The listing must be reproduced in full, exactly as it stands.

==== Recorded information

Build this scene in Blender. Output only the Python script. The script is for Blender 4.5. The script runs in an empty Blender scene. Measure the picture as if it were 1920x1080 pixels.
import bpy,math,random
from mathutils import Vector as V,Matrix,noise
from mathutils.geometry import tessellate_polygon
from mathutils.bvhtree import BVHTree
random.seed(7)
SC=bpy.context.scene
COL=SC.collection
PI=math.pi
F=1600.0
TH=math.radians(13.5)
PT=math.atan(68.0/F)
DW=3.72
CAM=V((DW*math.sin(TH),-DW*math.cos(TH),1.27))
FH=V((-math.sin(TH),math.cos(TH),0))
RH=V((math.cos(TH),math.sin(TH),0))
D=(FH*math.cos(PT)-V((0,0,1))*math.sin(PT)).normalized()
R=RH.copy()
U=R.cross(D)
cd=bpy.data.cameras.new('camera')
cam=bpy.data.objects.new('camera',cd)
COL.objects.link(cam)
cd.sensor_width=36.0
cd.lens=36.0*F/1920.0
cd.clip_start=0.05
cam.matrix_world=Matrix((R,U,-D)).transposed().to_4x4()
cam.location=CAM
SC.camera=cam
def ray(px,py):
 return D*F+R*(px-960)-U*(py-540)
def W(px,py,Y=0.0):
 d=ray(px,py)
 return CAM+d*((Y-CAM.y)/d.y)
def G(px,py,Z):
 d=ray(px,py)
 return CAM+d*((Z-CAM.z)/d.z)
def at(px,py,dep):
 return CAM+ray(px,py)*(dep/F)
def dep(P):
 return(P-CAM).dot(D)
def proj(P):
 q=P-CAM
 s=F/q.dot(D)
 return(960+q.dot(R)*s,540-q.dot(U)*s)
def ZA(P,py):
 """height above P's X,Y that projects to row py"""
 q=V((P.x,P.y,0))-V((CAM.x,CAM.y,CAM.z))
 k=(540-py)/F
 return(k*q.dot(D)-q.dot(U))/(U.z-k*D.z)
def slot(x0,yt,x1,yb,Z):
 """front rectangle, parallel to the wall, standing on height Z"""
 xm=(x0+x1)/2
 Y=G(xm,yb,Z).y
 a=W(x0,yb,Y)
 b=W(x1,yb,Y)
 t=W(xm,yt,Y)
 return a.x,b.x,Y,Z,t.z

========

#### Worked solution
Build this scene in Blender. Output only the Python script. The script is for Blender 4.5. The script runs in an empty Blender scene. Measure the picture as if it were 1920x1080 pixels.
import bpy,math,random
from mathutils import Vector as V,Matrix,noise
from mathutils.geometry import tessellate_polygon
from mathutils.bvhtree import BVHTree
random.seed(7)
SC=bpy.context.scene
COL=SC.collection
PI=math.pi
F=1600.0
TH=math.radians(13.5)
PT=math.atan(68.0/F)
DW=3.72
CAM=V((DW*math.sin(TH),-DW*math.cos(TH),1.27))
FH=V((-math.sin(TH),math.cos(TH),0))
RH=V((math.cos(TH),math.sin(TH),0))
D=(FH*math.cos(PT)-V((0,0,1))*math.sin(PT)).normalized()
R=RH.copy()
U=R.cross(D)
cd=bpy.data.cameras.new('camera')
cam=bpy.data.objects.new('camera',cd)
COL.objects.link(cam)
cd.sensor_width=36.0
cd.lens=36.0*F/1920.0
cd.clip_start=0.05
cam.matrix_world=Matrix((R,U,-D)).transposed().to_4x4()
cam.location=CAM
SC.camera=cam
def ray(px,py):
 return D*F+R*(px-960)-U*(py-540)
def W(px,py,Y=0.0):
 d=ray(px,py)
 return CAM+d*((Y-CAM.y)/d.y)
def G(px,py,Z):
 d=ray(px,py)
 return CAM+d*((Z-CAM.z)/d.z)
def at(px,py,dep):
 return CAM+ray(px,py)*(dep/F)
def dep(P):
 return(P-CAM).dot(D)
def proj(P):
 q=P-CAM
 s=F/q.dot(D)
 return(960+q.dot(R)*s,540-q.dot(U)*s)
def ZA(P,py):
 """height above P's X,Y that projects to row py"""
 q=V((P.x,P.y,0))-V((CAM.x,CAM.y,CAM.z))
 k=(540-py)/F
 return(k*q.dot(D)-q.dot(U))/(U.z-k*D.z)
def slot(x0,yt,x1,yb,Z):
 """front rectangle, parallel to the wall, standing on height Z"""
 xm=(x0+x1)/2
 Y=G(xm,yb,Z).y
 a=W(x0,yb,Y)
 b=W(x1,yb,Y)
 t=W(xm,yt,Y)
 return a.x,b.x,Y,Z,t.z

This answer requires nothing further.